Pendant ce temps, Cyrille Dalmar se lance dans le sourcing des matériaux qui composeront son équipement. Il se rend au salon de l’industrie mais rentre bredouille. «Aucun industriel n’était vraiment intéressé. C’est un petit projet donc ça n’est pas intéressant économiquement pour eux. C’est par la suite que je suis parvenu à tisser de vrais partenariats avec des fournisseurs. Aujourd’hui, 90% du produit est réalisé en France mais je vise une fabrication intégralement française dès que nous aurons les ressources nécessaires pour le faire. A l’heure actuelle 70% des aides techniques à la perte d’autonomie viennent de l’étranger. C’est tout un challenge de prouver que l’on peut produire de tels équipements en France de manière éco-responsable. Ce sont des travailleurs handicapés en ESAT qui assemblent les produits », détaille le chef d’entreprise.Entre temps, Manea a fait breveter son invention qui est désormais en procédure d’extension pour l’international.

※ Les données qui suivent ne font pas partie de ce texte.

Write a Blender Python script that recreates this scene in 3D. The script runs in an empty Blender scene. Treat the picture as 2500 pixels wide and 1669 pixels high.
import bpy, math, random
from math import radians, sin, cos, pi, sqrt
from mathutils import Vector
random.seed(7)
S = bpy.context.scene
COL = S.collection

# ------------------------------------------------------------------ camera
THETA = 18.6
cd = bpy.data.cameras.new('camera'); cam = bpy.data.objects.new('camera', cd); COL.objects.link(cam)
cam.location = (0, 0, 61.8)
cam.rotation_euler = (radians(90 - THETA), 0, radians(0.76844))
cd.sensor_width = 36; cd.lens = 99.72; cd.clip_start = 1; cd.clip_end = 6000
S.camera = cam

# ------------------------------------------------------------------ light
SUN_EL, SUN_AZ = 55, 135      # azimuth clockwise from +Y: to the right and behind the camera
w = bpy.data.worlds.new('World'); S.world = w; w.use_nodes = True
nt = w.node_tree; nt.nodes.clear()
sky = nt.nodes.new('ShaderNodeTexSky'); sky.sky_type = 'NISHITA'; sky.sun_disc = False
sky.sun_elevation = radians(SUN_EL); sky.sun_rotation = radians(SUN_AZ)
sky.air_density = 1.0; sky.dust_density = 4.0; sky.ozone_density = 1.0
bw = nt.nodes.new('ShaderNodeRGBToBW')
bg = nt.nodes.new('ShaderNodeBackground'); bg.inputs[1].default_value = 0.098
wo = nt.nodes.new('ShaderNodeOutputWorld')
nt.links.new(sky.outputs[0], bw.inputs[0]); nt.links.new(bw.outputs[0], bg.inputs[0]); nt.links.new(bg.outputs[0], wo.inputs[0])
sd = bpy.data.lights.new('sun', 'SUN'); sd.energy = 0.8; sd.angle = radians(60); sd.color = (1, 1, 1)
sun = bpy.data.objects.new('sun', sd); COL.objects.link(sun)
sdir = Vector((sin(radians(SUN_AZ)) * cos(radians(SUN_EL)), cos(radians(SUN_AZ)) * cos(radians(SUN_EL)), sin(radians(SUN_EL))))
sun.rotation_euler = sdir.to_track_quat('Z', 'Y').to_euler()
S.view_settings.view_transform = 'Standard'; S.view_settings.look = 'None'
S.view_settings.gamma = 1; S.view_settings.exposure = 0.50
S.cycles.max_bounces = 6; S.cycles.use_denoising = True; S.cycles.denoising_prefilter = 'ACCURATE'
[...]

D’abors installée au domicile de son créateur, la jeune pousse a rejoint la pépinière Siliver Innov’ d’Ivry-sur-Seine spécialisée dans les solutions innovantes pour l’allongement de la vie et l’autonomie. «Cette étape m’a permis de faire avancer plus rapidement mon projet en échangeant avec d’autres entrepreneurs et en bénéficiant des ateliers comme les concepts crash, où nos produits sont testés par des panels de personnes âgées.»
Quasiment un an après la création de l’entreprise, Manea est désormais disponible en pré-commande sur le site internet de la société. “Refaire entièrement sa salle de bain pour l’adapter à sa perte d’autonomie coûte en moyenne 7000 euros. Avec notre équipement à moins de cent euros, plus besoin de faire de travaux !”, vente Cyrille Dalmar, qui envisage d’élargir la gamme et de commercialiser à terme d’autres produits.